If creating a temporary file is not a problem, than it's not so hard.

A good way to do it is to try to do it interactively, then figuring
out what functions you have used (using `C-h k KEY'), and write an
elisp version with the help of the elisp manual and the help and
apropos functions.

However, a quick-and-dirty version follows:

(defun shbufwrap (scriptbuf inbuf outbuf)
  (let* ((prefix "/tmp/")
         (filename (concat "shbufwrap-" (number-to-string (random 1000))))
         (path (concat prefix filename)))
    (save-excursion
      (with-current-buffer scriptbuf
        (kill-ring-save (point-min) (point-max)))
      (find-file path)
      (with-current-buffer filename
        (yank)
        (save-buffer))
      (shell-command (concat "chmod +x " path))
      (with-current-buffer outbuf
        (kill-region (point-min) (point-max)))
      (with-current-buffer inbuf
        (shell-command-on-region (point-min) (point-max) path outbuf))
      (kill-buffer filename)
      (shell-command (concat "rm " path)))))

This requires that inbuf and outbuf are not the same buffer.
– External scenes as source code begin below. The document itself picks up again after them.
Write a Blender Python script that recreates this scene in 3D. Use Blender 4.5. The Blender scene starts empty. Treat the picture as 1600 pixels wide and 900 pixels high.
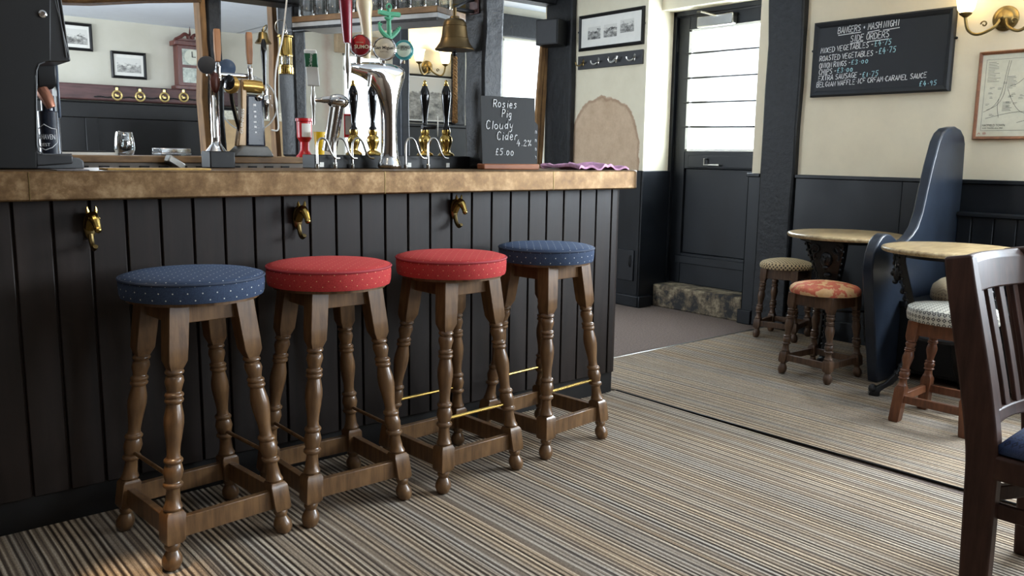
import bpy, bmesh, math, random
from mathutils import Vector, Matrix
random.seed(7)
scene = bpy.context.scene
COL = scene.collection
PI = math.pi
R = math.radians

# ------------------------------------------------------------------ camera
FOC, CX, CY, HC = 1320.0, 800.0, 450.0, 1.15
def _frame():
    a = Vector((2410 - CX, 265 - CY, FOC)).normalized()
    b = Vector((-325 - CX, 228 - CY, FOC)).normalized()
    b = (b - a * a.dot(b)).normalized()
    return Matrix((a, b, a.cross(b)))
RM = _frame()
def ray(u, v): return RM @ Vector((u - CX, v - CY, FOC))
def P(u, v, y):            # point of the plane Y = y seen in direction (u, v)
    d = ray(u, v); return Vector((0, 0, HC)) + d * (y / d.y)
def PX(u, v, x):
    d = ray(u, v); return Vector((0, 0, HC)) + d * (x / d.x)
def PZ(u, v, z):
    d = ray(u, v); return Vector((0, 0, HC)) + d * ((z - HC) / d.z)
def depth(p): return (RM.transposed() @ (Vector(p) - Vector((0, 0, HC)))).z
def mpp(p): return depth(p) / FOC   # metres per pixel at a point

cam_d = bpy.data.cameras.new('camera'); cam = bpy.data.objects.new('camera', cam_d); COL.objects.link(cam)
xr, yd, zf = RM @ Vector((1, 0, 0)), RM @ Vector((0, 1, 0)), RM @ Vector((0, 0, 1))
m3 = Matrix((xr, -yd, -zf)).transposed()
cam.matrix_world = Matrix.Translation((0, 0, HC)) @ m3.to_4x4()
cam_d.sensor_fit = 'HORIZONTAL'; cam_d.sensor_width = 36.0; cam_d.lens = FOC / 1600 * 36
cam_d.clip_start = 0.05
scene.camera = cam

# ------------------------------------------------------------------ light
vs = scene.view_settings
scene.display_settings.display_device = 'sRGB'
vs.view_transform = 'Standard'; vs.look = 'None'; vs.gamma = 1.0; vs.use_curve_mapping = False
vs.exposure = 0.55
w = bpy.data.worlds.new('world'); scene.world = w; w.use_nodes = True
bg = w.node_tree.nodes['Background']; bg.inputs[0].default_value = (0.86, 0.93, 1.0, 1); bg.inputs[1].default_value = 2.2

def area(name, loc, rot, sx, sy, power, color):
    d = bpy.data.lights.new(name, 'AREA'); d.shape = 'RECTANGLE'; d.size = sx; d.size_y = sy
    d.energy = power; d.color = color
    o = bpy.data.objects.new(name, d); o.location = loc; o.rotation_euler = rot; COL.objects.link(o); return o
def point(name, loc, power, color, rad=0.03):
    d = bpy.data.lights.new(name, 'POINT'); d.energy = power; d.color = color; d.shadow_soft_size = rad
    o = bpy.data.objects.new(name, d); o.location = loc; COL.objects.link(o); return o
def spot(name, loc, rot, power, color, ang, blend=0.6, rad=0.04):
    d = bpy.data.lights.new(name, 'SPOT'); d.energy = power; d.color = color; d.spot_size = ang; d.spot_blend = blend; d.shadow_soft_size = rad
    o = bpy.data.objects.new(name, d); o.location = loc; o.rotation_euler = rot; COL.objects.link(o); return o
DAY = (0.80, 0.90, 1.0); WARM = (1.0, 0.70, 0.40)
area('daylight_near', (4.25, -2.72, 1.5), (R(90), 0, R(-8)), 1.5, 1.2, 62, DAY)            # window behind the camera
area('daylight_right', (5.32, 0.30, 1.5), (0, R(90), 0), 1.1, 2.0, 240, DAY)           # window in the right wall
area('daylight_door', (5.42, 3.9, 1.65), (0, R(90), 0), 0.9, 0.62, 60, DAY)
area('daylight_far', (-1.3, 6.0, 1.5), (0, R(-90), 0), 1.0, 1.6, 105, DAY)
point('far_ceiling_fill', (1.5, 5.9, 1.5), 12, DAY, 0.12)              # unseen fill light added to brighten the far ceiling
area('daylight_far_right', (7.45, 6.5, 1.7), (0, R(90), 0), 1.2, 1.4, 36, DAY)
spot('ceiling_spot', (0.585, 2.25, 2.42), (0, 0, 0), 150, WARM, R(10), 1.0)
point('ceiling_lamp', (0.3, 1.4, 2.25), 3.5, (1.0, 0.78, 0.52), 0.08)
point('servery_lamp', (1.4, 3.45, 2.3), 6, (1.0, 0.80, 0.56), 0.08)

# ------------------------------------------------------------------ materials
def lin(c):
    return tuple(((x / 255) / 12.92 if x / 255 <= 0.04045 else ((x / 255 + 0.055) / 1.055) ** 2.4) for x in c) + (1.0,)
class NT:
    def __init__(s, name):
        s.m = bpy.data.materials.new(name); s.m.use_nodes = True; s.t = s.m.node_tree
        s.b = s.t.nodes['Principled BSDF']
    def n(s, typ, **kw):
        x = s.t.nodes.new(typ)
        for k, v in kw.items():
            if k in x.inputs: x.inputs[k].default_value = v
            else: setattr(x, k, v)
        return x
    def l(s, a, b): s.t.links.new(a, b)
    def coord(s, which='Object', scale=None):
        c = s.n('ShaderNodeTexCoord')
        if scale is None: return c.outputs[which]
        mp = s.n('ShaderNodeMapping'); s.l(c.outputs[which], mp.inputs[0]); mp.inputs['Scale'].default_value = scale
        return mp.outputs[0]
    def ramp(s, fac, stops, interp='LINEAR'):
        r = s.n('ShaderNodeValToRGB'); s.l(fac, r.inputs[0]); r.color_ramp.interpolation = interp
        while len(r.color_ramp.elements) < len(stops): r.color_ramp.elements.new(0.5)
        for e, (p, c) in zip(r.color_ramp.elements, stops): e.position = p; e.color = c
        return r.outputs[0]
    def mix(s, fac, a, b):
        x = s.n('ShaderNodeMix'); x.data_type = 'RGBA'
        if isinstance(fac, (int, float)): x.inputs[0].default_value = fac
        else: s.l(fac, x.inputs[0])
        for i, v in ((6, a), (7, b)):
            if isinstance(v, tuple): x.inputs[i].default_value = v
            else: s.l(v, x.inputs[i])
        return x.outputs[2]
    def math(s, op, a, b=None, c=None):
        x = s.n('ShaderNodeMath'); x.operation = op
        for i, v in enumerate((a, b, c)):
            if v is None: continue
            if isinstance(v, (int, float)): x.inputs[i].default_value = v
            else: s.l(v, x.inputs[i])
        return x.outputs[0]
    def noise(s, vec, scale, detail=4, rough=0.6):
        x = s.n('ShaderNodeTexNoise'); s.l(vec, x.inputs['Vector']); x.inputs['Scale'].default_value = scale
        x.inputs['Detail'].default_value = detail; x.inputs['Roughness'].default_value = rough
        return x.outputs[0]
    def bump(s, h, strength, dist=0.01):
        x = s.n('ShaderNodeBump'); s.l(h, x.inputs['Height']); x.inputs['Strength'].default_value = strength; x.inputs['Distance'].default_value = dist
        s.l(x.outputs[0], s.b.inputs['Normal'])
    def set(s, color=None, rough=None, metal=None, **kw):
        if color is not None:
            if isinstance(color, tuple): s.b.inputs['Base Color'].default_value = color
            else: s.l(color, s.b.inputs['Base Color'])
        if rough is not None:
            if isinstance(rough, (int, float)): s.b.inputs['Roughness'].default_value = rough
            else: s.l(rough, s.b.inputs['Roughness'])
        if metal is not None: s.b.inputs['Metallic'].default_value = metal
        for k, v in kw.items(): s.b.inputs[k.replace('_', ' ')].default_value = v
        return s.m
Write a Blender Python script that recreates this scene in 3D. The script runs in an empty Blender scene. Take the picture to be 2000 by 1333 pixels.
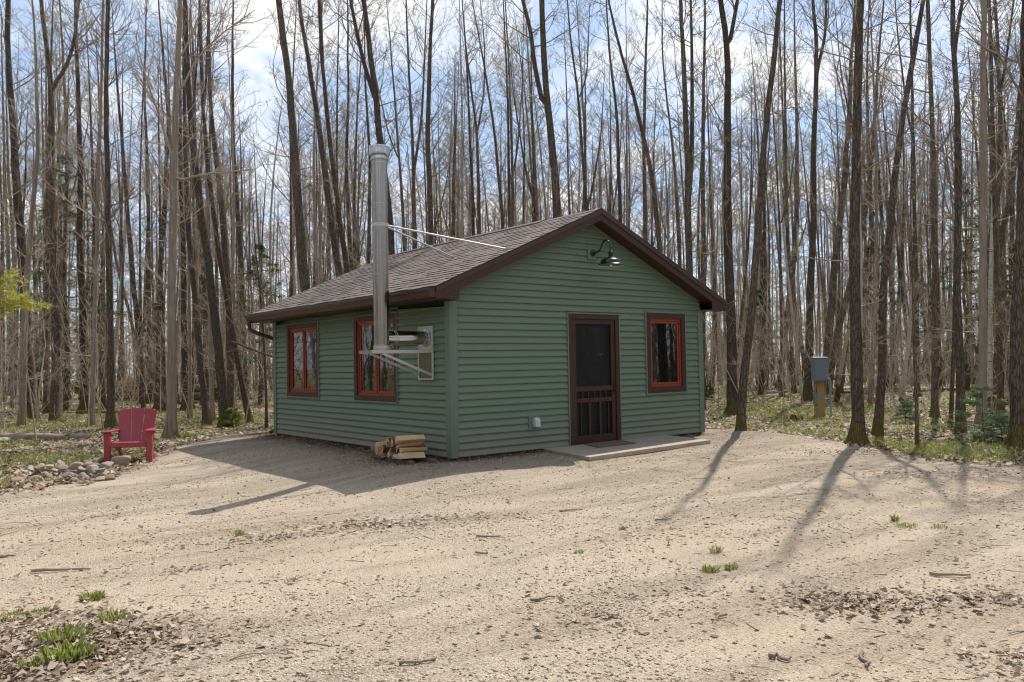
import bpy, bmesh, math, random
import numpy as np
from mathutils import Matrix, Vector

PI = math.pi
rng = np.random.default_rng(11)
random.seed(7)
scn = bpy.context.scene
COL = scn.collection

# ---------------------------------------------------------------- survey: where the photographer stood
FPX = 1593.74                       # focal length in pixels of a 2000 px wide frame
PITCH, ROLL, YAW = 0.0263, 0.0178, 0.6730
CAM = np.array([-6.5385, -9.599, 1.3325])
_F = np.array([math.sin(YAW)*math.cos(PITCH), math.cos(YAW)*math.cos(PITCH), math.sin(PITCH)])
_R0 = np.array([math.cos(YAW), -math.sin(YAW), 0.0])
_U0 = np.cross(_R0, _F)
_R = _R0*math.cos(ROLL) - _U0*math.sin(ROLL)
_U = _R0*math.sin(ROLL) + _U0*math.cos(ROLL)

def sight(px, py):
    return _F + _R*(px-1000)/FPX + _U*(666.5-py)/FPX

def on_ground(px, py, z=-0.22):
    d = sight(px, py); return CAM + d*((z-CAM[2])/d[2])

def at_depth(px, py, depth):
    return CAM + sight(px, py)*depth

# ---------------------------------------------------------------- the cabin's main measures (metres)
W, L = 5.54, 6.27           # gable front along x, long side along y
CO = 0.1016                 # one siding course
RIDGE, SLOPE = 3.79, 0.4357
XM = W/2
OVX, OVY = 0.42, 0.28       # overhang of eaves, of gable

def roof_z(x):
    return RIDGE - SLOPE*abs(x-XM)

def smooth(a, b, t):
    t = np.clip((t-a)/(b-a), 0, 1); return t*t*(3-2*t)

def terrain(x, y):
    x = np.asarray(x, float); y = np.asarray(y, float)
    dx = np.maximum(np.maximum(-x, 0), x-W); dy = np.maximum(np.maximum(-y, 0), y-L)
    d = np.hypot(dx, dy)
    z = -0.22 + 0.165*(1-smooth(0.7, 3.0, d))
    far = smooth(3.0, 14.0, d)
    z = z + far*(0.05*np.sin(0.45*x+1.3)*np.sin(0.38*y+.4) + 0.025*np.sin(1.3*x+.7*y) )
    z = z + 0.010*np.sin(2.1*x+0.4*y)*np.sin(1.7*y-0.6*x)
    return z

def terr(x, y):
    return float(terrain(x, y))

# ---------------------------------------------------------------- tagging, linking
def tag(o, label=None, cat=None, group=None, kind=None):
    if label: o['label'] = label
    if cat: o['category'] = cat
    if group: o['group'] = group
    if kind: o['kind'] = kind
    return o

def thing(name, label, cat, loc=(0, 0, 0), rotz=0.0, group=None):
    o = bpy.data.objects.new(name, None); COL.objects.link(o)
    o.empty_display_size = 0.2
    o.location = loc; o.rotation_euler = (0, 0, rotz)
    return tag(o, label, cat, group)

def link(name, me, parent=None, loc=None):
    o = bpy.data.objects.new(name, me); COL.objects.link(o)
    if parent is not None: o.parent = parent
    if loc is not None: o.location = loc
    return o

def np_mesh(name, verts, faces, mat=None, smooth_shade=False, tint=None):
    """verts (N,3); faces: list of (M,k) index arrays"""
    me = bpy.data.meshes.new(name)
    verts = np.asarray(verts, np.float32)
    if not isinstance(faces, (list, tuple)): faces = [faces]
    faces = [np.asarray(f, np.int32) for f in faces if len(f)]
    me.vertices.add(len(verts)); me.vertices.foreach_set('co', verts.ravel())
    loops = np.concatenate([f.ravel() for f in faces])
    sizes = np.concatenate([np.full(len(f), f.shape[1], np.int32) for f in faces])
    starts = np.concatenate([[0], np.cumsum(sizes)[:-1]]).astype(np.int32)
    me.loops.add(len(loops)); me.loops.foreach_set('vertex_index', loops)
    me.polygons.add(len(sizes)); me.polygons.foreach_set('loop_start', starts)
    if smooth_shade: me.polygons.foreach_set('use_smooth', np.ones(len(sizes), bool))
    if tint is not None:
        t = np.asarray(tint, np.float32)
        if t.ndim == 1: t = np.stack([t, t, t], 1)
        at = me.color_attributes.new('tint', 'FLOAT_COLOR', 'POINT')
        at.data.foreach_set('color', np.concatenate([t, np.ones((len(t), 1), np.float32)], 1).ravel())
    me.update(calc_edges=True); me.validate()
    if mat: me.materials.append(mat)
    return me

class MB:
    """collects shapes for ONE mesh object"""
    def __init__(s): s.v = []; s.f = []; s.t = []
    def add(s, vs, fs, tint=0.5):
        n = len(s.v); s.v += [tuple(v) for v in vs]; s.f += [tuple(i+n for i in f) for f in fs]
        s.t += [tint]*len(vs); return s
    def box(s, a, b, tint=0.5):
        x0, y0, z0 = a; x1, y1, z1 = b
        vs = [(x, y, z) for z in (z0, z1) for y in (y0, y1) for x in (x0, x1)]
        return s.add(vs, [(0, 2, 3, 1), (4, 5, 7, 6), (0, 1, 5, 4), (2, 6, 7, 3), (0, 4, 6, 2), (1, 3, 7, 5)], tint)
    def bar(s, p, q, w, h, up=(0, 0, 1), tint=0.5):
        p, q, up = Vector(p), Vector(q), Vector(up)
        d = (q-p).normalized(); a = d.cross(up).normalized()*w/2; b = a.cross(d).normalized()*h/2
        vs = [c+sa*a+sb*b for c in (p, q) for sb in (-1, 1) for sa in (-1, 1)]
        return s.add(vs, [(0, 2, 3, 1), (4, 5, 7, 6), (0, 1, 5, 4), (2, 6, 7, 3), (0, 4, 6, 2), (1, 3, 7, 5)], tint)
    def prism(s, poly, vec, tint=0.5):
        n = len(poly); vec = Vector(vec)
        vs = [Vector(p) for p in poly] + [Vector(p)+vec for p in poly]
        fs = [tuple(range(n-1, -1, -1)), tuple(range(n, 2*n))] + [(i, (i+1) % n, n+(i+1) % n, n+i) for i in range(n)]
        return s.add(vs, fs, tint)
    def tube(s, path, r, n=12, cap=True, tint=0.5):
        path = [Vector(p) for p in path]; K = len(path)
        rs = r if isinstance(r, (list, tuple)) else [r]*K
        a = None; vs = []
        for k in range(K):
            t = (path[min(k+1, K-1)]-path[max(k-1, 0)]).normalized()
            if a is None: a = t.cross(Vector((0, 0, 1)) if abs(t.z) < .9 else Vector((1, 0, 0))).normalized()
            else: a = (a-t*a.dot(t)).normalized()
            b = t.cross(a)
            vs += [path[k]+rs[k]*(math.cos(2*PI*i/n)*a+math.sin(2*PI*i/n)*b) for i in range(n)]
        fs = [(k*n+i, k*n+(i+1) % n, (k+1)*n+(i+1) % n, (k+1)*n+i) for k in range(K-1) for i in range(n)]
        if cap: fs += [tuple(range(n-1, -1, -1)), tuple((K-1)*n+i for i in range(n))]
        return s.add(vs, fs, tint)
    def lathe(s, prof, c, axis='z', n=32, tint=0.5):
        """prof: (radius, along) pairs"""
        vs = []
        for r, h in prof:
            for i in range(n):
                a, b = r*math.cos(2*PI*i/n), r*math.sin(2*PI*i/n)
                vs.append(Vector(c) + (Vector((a, b, h)) if axis == 'z' else Vector((h, a, b)) if axis == 'x' else Vector((a, h, b))))
        K = len(prof)
        fs = [(k*n+i, k*n+(i+1) % n, (k+1)*n+(i+1) % n, (k+1)*n+i) for k in range(K-1) for i in range(n)]
        fs += [tuple(range(n-1, -1, -1)), tuple((K-1)*n+i for i in range(n))]
        return s.add(vs, fs, tint)
    def build(s, name, mat, parent=None, smooth_shade=False, bevel=0.0, loc=None):
        me = bpy.data.meshes.new(name)
        me.from_pydata([tuple(v) for v in s.v], [], s.f)
        at = me.color_attributes.new('tint', 'FLOAT_COLOR', 'POINT')
        at.data.foreach_set('color', np.array([(t, t, t, 1) for t in s.t], np.float32).ravel())
        bm = bmesh.new(); bm.from_mesh(me); bmesh.ops.recalc_face_normals(bm, faces=bm.faces); bm.to_mesh(me); bm.free()
        if mat: me.materials.append(mat)
        o = link(name, me, parent, loc)
        if smooth_shade:
            me.polygons.foreach_set('use_smooth', np.ones(len(me.polygons), bool))
            me.set_sharp_from_angle(angle=math.radians(38))
        if bevel:
            m = o.modifiers.new('bevel', 'BEVEL'); m.width = bevel; m.segments = 2; m.limit_method = 'ANGLE'
        return o

# ---------------------------------------------------------------- materials
def new_mat(name):
    m = bpy.data.materials.new(name); m.use_nodes = True
    nt = m.node_tree; nt.nodes.clear()
    out = nt.nodes.new('ShaderNodeOutputMaterial'); b = nt.nodes.new('ShaderNodeBsdfPrincipled')
    nt.links.new(b.outputs[0], out.inputs[0])
    return m, nt, b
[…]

To test it:

eval the previous defun (for example, copy it into the *scratch*
buffer, then do C-x C-e after the last closed paren), then

C-x 1
C-x b *a*
C-x 2
C-x b *b*
something     (text inserted in the *b* buffer)
C-x 2
C-x b *c*     (from here to M-: is text inserted in the *c* buffer)
#!/bin/sh

cat /dev/stdin | sed s,something,somethingelse,g
M-: (shbufwrap "*c*" "*b*" "*a*")

Then you should have "somethingelse" in the "*a*" buffer.

You can hack it to make it interactive (for example, you can modify it
so you can do M-x shbufwrap, and it asks the buffers names).

If you want to make it to replace the input buffer, you can replace

  (shell-command-on-region (point-min) (point-max) path outbuf)

with

  (shell-command-on-region (point-min) (point-max) path nil t)

and

  (defun shbufwrap (scriptbuf inbuf outbuf)

with

  (defun shbufwrap (scriptbuf inbuf)

and you remove

(with-current-buffer outbuf
        (kill-region (point-min) (point-max)))

in the above function (and call it using `M-: (shbufwrap "*c*" "*b*")').

However perhaps `C-u M-| COMMAND' is fine for you (it executes a shell
command on a region, replacing its content).

The `shbufwrap' version involving regions is more interesting, if I
will have it working I will post it in this thread.